O Philosophe-Sentimentalism, what hast thou to do with peace, when thy mother's name is Jezebel?
Foul Product of still fouler Corruption, thou with the corruption art doomed! Meanwhile it is singular how long the rotten will hold together, provided you do not handle it roughly.

For whole generations it continues standing, 'with a ghastly affectation of life,' after all life and truth has fled out of it; so loth are men to quit their old ways; and, conquering indolence and inertia, venture on new.

Great truly is the Actual; is the Thing that has rescued itself from bottomless deeps of theory and possibility, and stands there as a definite indisputable Fact, whereby men do work and live, or once did so.

Widely shall men cleave to that, while it will endure; and quit it with regret, when it gives way under them.

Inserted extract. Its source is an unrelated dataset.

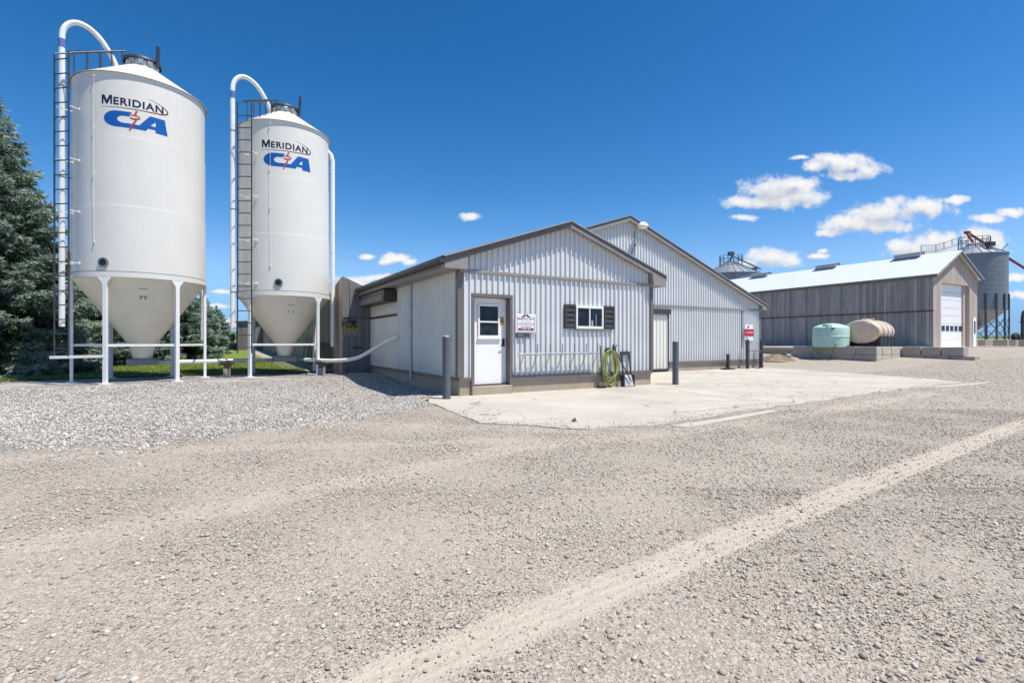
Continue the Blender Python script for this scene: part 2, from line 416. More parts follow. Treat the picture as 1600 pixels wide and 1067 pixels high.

Rash enthusiast of Change, beware! Hast thou well considered all that Habit does in this life of ours; how all Knowledge and all Practice hang wondrous over infinite abysses of the Unknown, Impracticable; and our whole being is an infinite abyss, over-arched by Habit, as by a thin Earth-rind, laboriously built together?
But if 'every man,' as it has been written, 'holds confined within him a mad-man,' what must every Society do;--Society, which in its commonest state is called 'the standing miracle of this world'! 'Without such Earth-rind of Habit,' continues our author, 'call it System of Habits, in a word, fixed ways of acting and of believing,--Society would not exist at all.